While Arkan severely punished looting and other violations of his rules by his Tigers, his primary business was smuggling. To conduct this business, he had the help of the Serbian DB, according to B-129, though the DB limited the quantity of goods he could bring into Serbia illegally at any one time. “The state security did not approve smuggling to such an extent. They were aware that the Guard (SDG) has to finance itself in some way, and part of the money came from them but not all of it. We had to buy food, clothing, and the rest. So that they tolerated it up to a degree.”
Later, Milosevic attempted to capitalize on the distinction she made between looting and smuggling, insinuating that the prosecution's investigators tried to get her to say Arkan tolerated looting by his troops. “So I think that you owe this to your dead commander so that his name shouldn’t be slandered and that things should not be attributed to him that he didn’t do.” The witness appeared to have less regard for her “dead commander” than Milosevic anticipated as she promptly snapped, “I don’t owe him anything.”
The one thing this witness could not do was connect Milosevic directly to the operations of this Serbian paramilitary unit in Bosnia and Croatia. She unequivocally stated on both direct and cross examination that she never heard or saw any connection between the Tigers and Milosevic.
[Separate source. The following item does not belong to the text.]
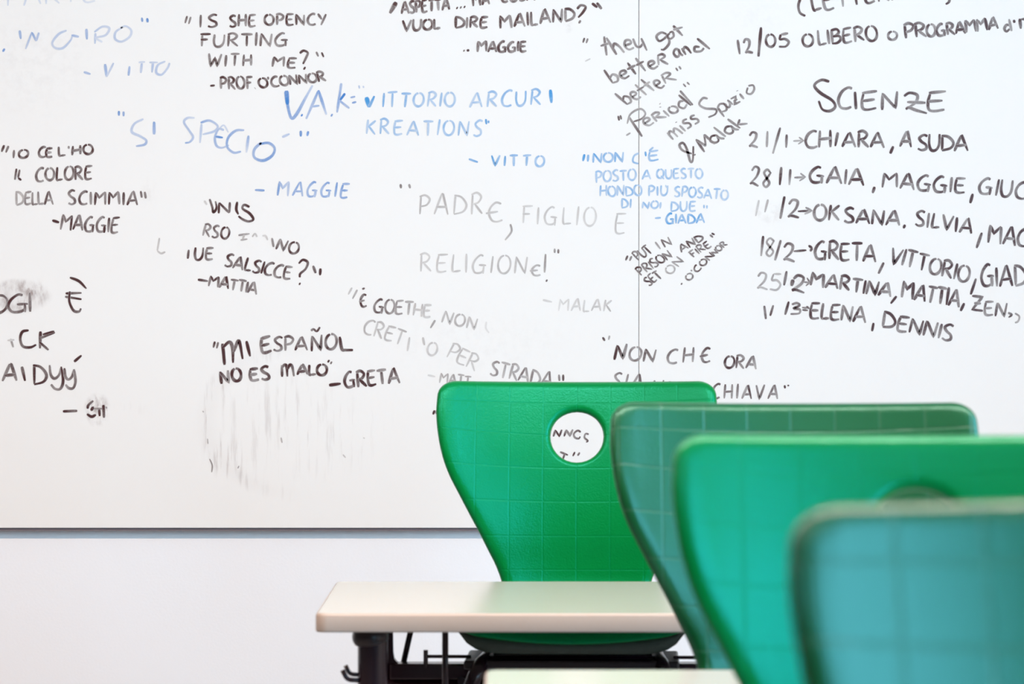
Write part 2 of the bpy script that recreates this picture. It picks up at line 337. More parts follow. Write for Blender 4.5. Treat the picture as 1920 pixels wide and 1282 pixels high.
# ---- a single-stroke hand: glyph = (width, [strokes]); 'l' straight, 'c' smooth
def O_(x0, x1, y0, y1, st=100, n=12, sweep=350):
    return [((x0 + x1) / 2 + (x1 - x0) / 2 * math.cos(math.radians(st + sweep * k / n)),
             (y0 + y1) / 2 + (y1 - y0) / 2 * math.sin(math.radians(st + sweep * k / n))) for k in range(n + 1)]
L, Q = 'l', 'c'
G = {
 'A': (.78, [(L, [(0, 0), (.36, 1)]), (L, [(.36, 1), (.42, .96), (.76, 0)]), (L, [(.10, .33), (.68, .36)])]),
 'B': (.62, [(L, [(.04, 1), (.06, 0)]), (Q, [(0, .95), (.35, 1), (.5, .8), (.38, .6), (.1, .52)]), (Q, [(.1, .52), (.5, .48), (.58, .22), (.35, .02), (.02, .02)])]),
 'C': (.66, [(Q, [(.62, .95), (.42, 1), (.15, .8), (.02, .42), (.14, .08), (.4, 0), (.64, .08)])]),
 'D': (.72, [(L, [(.06, .98), (.06, .02)]), (Q, [(0, .97), (.4, .88), (.7, .5), (.55, .15), (.05, .0)])]),
 'E': (.62, [(Q, [(.08, .92), (.03, .5), (.07, .1), (.25, 0), (.58, .07)]), (L, [(.03, .95), (.58, 1)]), (L, [(.04, .5), (.5, .54)])]),
 '€': (.70, [(Q, [(.64, .93), (.42, 1), (.2, .75), (.13, .42), (.25, .08), (.45, 0), (.68, .08)]), (L, [(0, .45), (.5, .52)])]),
 'F': (.60, [(L, [(.1, .98), (.1, 0)]), (L, [(0, .97), (.6, 1)]), (L, [(.02, .52), (.46, .55)])]),
 'G': (.78, [(Q, [(.58, .95), (.4, 1), (.14, .75), (.02, .4), (.14, .06), (.38, .0), (.6, .1), (.66, .42)]), (L, [(.36, .45), (.76, .43)]), (L, [(.64, .44), (.64, -.05)])]),
 'H': (.68, [(L, [(.05, 1), (.02, 0)]), (L, [(.6, 1), (.62, 0)]), (L, [(0, .48), (.68, .52)])]),
 'I': (.12, [(L, [(.06, 1), (.05, 0)])]),
 'J': (.4, [(Q, [(.3, 1), (.36, .3), (.2, 0), (0, .2)])]),
 'K': (.62, [(L, [(.06, 1), (.04, 0)]), (L, [(.56, .98), (.08, .5)]), (L, [(.16, .55), (.62, 0)])]),
 'L': (.52, [(Q, [(.05, 1), (.03, .3), (.08, .04), (.2, .02)]), (L, [(.14, .02), (.52, .06)])]),
 'M': (.86, [(L, [(.06, 1), (.02, 0)]), (L, [(.05, .98), (.34, .55), (.74, 1)]), (L, [(.74, 1), (.8, 0)])]),
 'N': (.70, [(L, [(.02, 0), (.06, 1)]), (L, [(.06, .98), (.58, .03), (.66, 1)])]),
 'O': (.74, [(Q, O_(0.02, .72, 0, 1))]),
 'P': (.60, [(L, [(.08, .98), (.08, 0)]), (Q, [(0, .93), (.3, 1.02), (.56, .82), (.42, .52), (.1, .42)])]),
 'Q': (.78, [(Q, O_(0.02, .70, .05, 1)), (L, [(.42, .3), (.76, -.05)])]),
 'R': (.66, [(L, [(.08, .97), (.06, 0)]), (Q, [(0, .93), (.3, 1.02), (.54, .82), (.4, .56), (.1, .47)]), (L, [(.2, .48), (.64, 0)])]),
 'S': (.58, [(Q, [(.54, .93), (.32, 1.0), (.08, .8), (.2, .57), (.46, .38), (.5, .12), (.25, 0), (.02, .1)])]),
 'T': (.66, [(L, [(.33, .98), (.33, 0)]), (L, [(0, .98), (.66, 1)])]),
 'U': (.66, [(Q, [(.04, 1), (.03, .4), (.16, .03), (.42, .03), (.6, .35), (.62, 1)])]),
 'V': (.66, [(L, [(0, 1), (.3, 0), (.66, 1)])]),
 'W': (.98, [(L, [(0, 1), (.2, 0), (.48, .7), (.7, 0), (.96, 1)])]),
 'Y': (.64, [(L, [(0, 1), (.3, .5)]), (L, [(.64, 1), (.22, 0)])]),
 'Z': (.74, [(Q, [(.05, .8), (.22, 1), (.45, .9), (.4, .5), (.1, .1)]), (Q, [(.1, .1), (.2, .2), (.4, .08), (.74, -.06)]), (L, [(.15, .48), (.7, .5)])]),
 'z': (.6, [(L, [(.02, .98), (.56, .96), (.02, .05), (.6, .02)]), (L, [(.12, .5), (.5, .52)])]),
 '0': (.56, [(Q, O_(.02, .54, 0, 1))]),
 '1': (.16, [(L, [(.08, 1), (.08, 0)])]),
 '2': (.62, [(Q, [(.03, .75), (.2, 1), (.46, .9), (.4, .5), (.05, .05)]), (Q, [(.05, .05), (.22, .12), (.62, 0)])]),
 '3': (.5, [(Q, [(.05, .9), (.3, 1), (.44, .78), (.15, .55), (.45, .42), (.42, .08), (.0, .05)])]),
 '5': (.58, [(L, [(.56, 1), (.14, .96)]), (Q, [(.14, .96), (.08, .6), (.35, .6), (.56, .35), (.38, .03), (.0, .05)])]),
 '8': (.52, [(Q, [(.44, .85), (.22, 1), (.05, .8), (.22, .55), (.46, .25), (.28, 0), (.08, .2), (.3, .55), (.48, .88)])]),
 'm': (1.05, [(L, [(.08, 0), (.05, 1)]), (Q, [(.05, .75), (.25, 1), (.42, .85), (.48, 0)]), (Q, [(.48, .6), (.66, .98), (.85, .8), (.98, 0)])]),
 # lower case, heights relative to the ascender
 'a': (.52, [(Q, [(.44, .5), (.25, .58), (.04, .35), (.1, .06), (.3, .08), (.44, .45)]), (Q, [(.44, .55), (.44, .2), (.56, .0)])]),
 'b': (.5, [(L, [(.05, 1), (.08, 0)]), (Q, [(.07, .35), (.3, .55), (.46, .35), (.35, .05), (.08, .02)])]),
 'd': (.52, [(Q, [(.4, .5), (.2, .56), (.03, .3), (.15, .04), (.4, .2)]), (L, [(.42, 1), (.5, 0)])]),
 'e': (.46, [(Q, [(.05, .28), (.36, .36), (.34, .55), (.14, .55), (.03, .28), (.16, .02), (.44, .08)])]),
 'g': (.5, [(Q, [(.4, .5), (.2, .58), (.04, .35), (.18, .12), (.4, .3)]), (Q, [(.42, .55), (.46, .0), (.36, -.4), (.1, -.35)])]),
 'h': (.5, [(L, [(.05, 1), (.05, 0)]), (Q, [(.06, .35), (.25, .58), (.4, .4), (.46, 0)])]),
 'i': (.14, [(L, [(.06, .52), (.08, 0)]), (L, [(.06, .78), (.07, .83)])]),
 'k': (.46, [(L, [(.05, 1), (.06, 0)]), (L, [(.4, .55), (.08, .25)]), (L, [(.14, .3), (.46, 0)])]),
 'l': (.14, [(L, [(.05, 1), (.08, 0)])]),
 'n': (.46, [(L, [(.04, .55), (.05, 0)]), (Q, [(.06, .35), (.24, .56), (.38, .4), (.44, 0)])]),
 'w': (.72, [(L, [(.04, 0), (.06, .58)]), (Q, [(.06, .4), (.2, .58), (.32, .4), (.34, 0)]), (Q, [(.34, .38), (.5, .58), (.62, .4), (.68, 0)])]),
 'o': (.46, [(Q, O_(.03, .43, .0, .55))]),
 'p': (.5, [(L, [(.05, .55), (.1, -.4)]), (Q, [(.06, .4), (.3, .56), (.46, .35), (.35, .05), (.1, .02)])]),
 'r': (.52, [(L, [(.06, .6), (.04, 0)]), (Q, [(.02, .58), (.28, .66), (.42, .5), (.1, .3)]), (L, [(.16, .3), (.54, 0)])]),
 's': (.42, [(Q, [(.4, .55), (.2, .6), (.1, .45), (.32, .25), (.28, .03), (.02, .02)])]),
 't': (.44, [(L, [(.2, 1), (.24, 0)]), (L, [(0, .55), (.46, .62)])]),
 'u': (.5, [(Q, [(.04, .55), (.06, .1), (.2, .02), (.38, .2), (.42, .55)]), (L, [(.42, .55), (.5, 0)])]),
 'y': (.52, [(Q, [(.02, .55), (.06, .15), (.22, .08), (.42, .25)]), (L, [(.42, .55), (.50, -.12)])]),
 'ÿ': (.62, [(Q, [(.02, 1), (.08, .55), (.24, .38), (.42, .55), (.5, .9)]), (Q, [(.5, .95), (.6, .3), (.5, -.08), (.28, -.1), (.1, .1)])]),
 '&': (.6, [(Q, [(.5, .0), (.1, .55), (.02, .85), (.16, 1), (.3, .8), (.22, .3), (.3, -.1), (.44, .0), (.5, .5)])]),
 "'": (.14, [(L, [(.08, 1.05), (.06, .75)])]),
 '.': (.14, [(L, [(.05, .02), (.08, .05)])]),
 ' ': (.3, []),
 '(': (.3, [(Q, [(.3, 1.1), (.02, .6), (.02, .1), (.25, -.3)])]),
 '=': (.4, [(L, [(0, .62), (.4, .64)]), (L, [(.02, .34), (.4, .36)])]),
 '>': (.5, [(L, [(0, .4), (.48, .42)]), (L, [(.26, .85), (.5, .42), (.24, .02)])]),
}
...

Nevertheless, what she did say all but makes that connection. The Serbian State Security Service under Franko Simatovic and Jovica Stanisic controlled the operations of the SDG. When Milosevic asked how she concluded that he and Stanisic were close, she replied, “It is normal for the chief of the state security to be accountable to the president of the Republic of Serbia.” Perhaps, considering his recent jailing in Belgrade, Mr. Stanisic will come to The Hague to explain whether his relationship with Milosevic was normal or abnormal.